While the structure may seem familiar, however, Cianci is never afraid to turn things on their head to increase the fun. Relationships play a huge role too, especially between Mohand and his son as Etcheveria looks on helplessly—a stock dynamic you would see in your usual drama with stakes turned high. Salem is mixed up in drugs and hopeful his boss will come guns blazing to save his stash while Mohand wonders where he went wrong as a father. Control changes hands often as the lone gun switches between father and son, the orders yelled only followed if he has it at the time. And as they duke it out, airing their long-dormant differences, their hostage must sit back and soak it in. Calmer than anyone should be in the situation, it’s as though Etcheveria loves every second. Finally there is excitement to contrast his usual depressing days of kicking people onto the streets.
Gimmicks abound with the aforementioned lights, an overflowing sink, cranked metal shutters, and a commandeered wedding reception below. Inventive ideas are hatched for removing the cocaine from the equation just as we discover Salem might not be the most dangerous man in the room. As time goes by even Etcheveria becomes a part of the chaos as more than just a helpless pawn. He tries to help them out to save himself and finds being in the thick of things is a journey he doesn’t mind seeing through to the end. His recruitment to the cause—one now much bigger than a troubled kid making a huge mistake—adds to the intrigue and the humor because no one involved truly wants to hurt anyone. The gun is a means for leverage, but one cannot deny the crazy eyes of Mohand and Salem as they grip the trigger.
Luckily, though, those aspects are never made overly dramatic since they’re constantly subverted by fantastic oneliners. Sarcastic quips are tossed left and right as the tension mounts and dark secrets are discovered while ideals flip as the story finds itself culminating into a crazy sequence of mob mentality. What begins as a man against the law spirals out of control into a David and Goliath fight of the poor and helpless against the oppressors of wealth unjustly kicking them to the curb. If I could equate the comical genius of it all to anything it would be Airheads—a stupid film, yes, but one that makes the criminals into rockstars and the hostages into groupies like is done here. That inventiveness saves the generic template used from making Top Floor, Left Wing another facsimile of a clichéd trope we’ve seen too many times.

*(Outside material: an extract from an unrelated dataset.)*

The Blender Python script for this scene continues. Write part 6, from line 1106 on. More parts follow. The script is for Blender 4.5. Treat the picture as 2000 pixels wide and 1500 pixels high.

The witty script is shines as Saïdi speaks his often-vulgar lines to perfection. His back and forth with the more indifferent Girardot creates most of the best laughs as their constant barrage of insults forms an odd bond of kinship. The supporting roles outside the apartment stumble nicely to keep things going when one would assume such an incident could have been solved in minutes, but the satirical take on government stupidity adds its help through slow upgrades in threat levels and authority figures thinking more about how they look than how the situation gets resolved. But above all is Fellag’s central performance with an ever-changing personality as his past is revealed. The trio of he, Saïdi, and Girardot can’t be beat, bringing the dialogue to life. I only wish I found myself more invested in the story, its obvious(?) political undertones a foreign language to me. I did have a great time laughing, though.
Top Floor, Left Wing is currently playing at the Vancouver International Film Festival.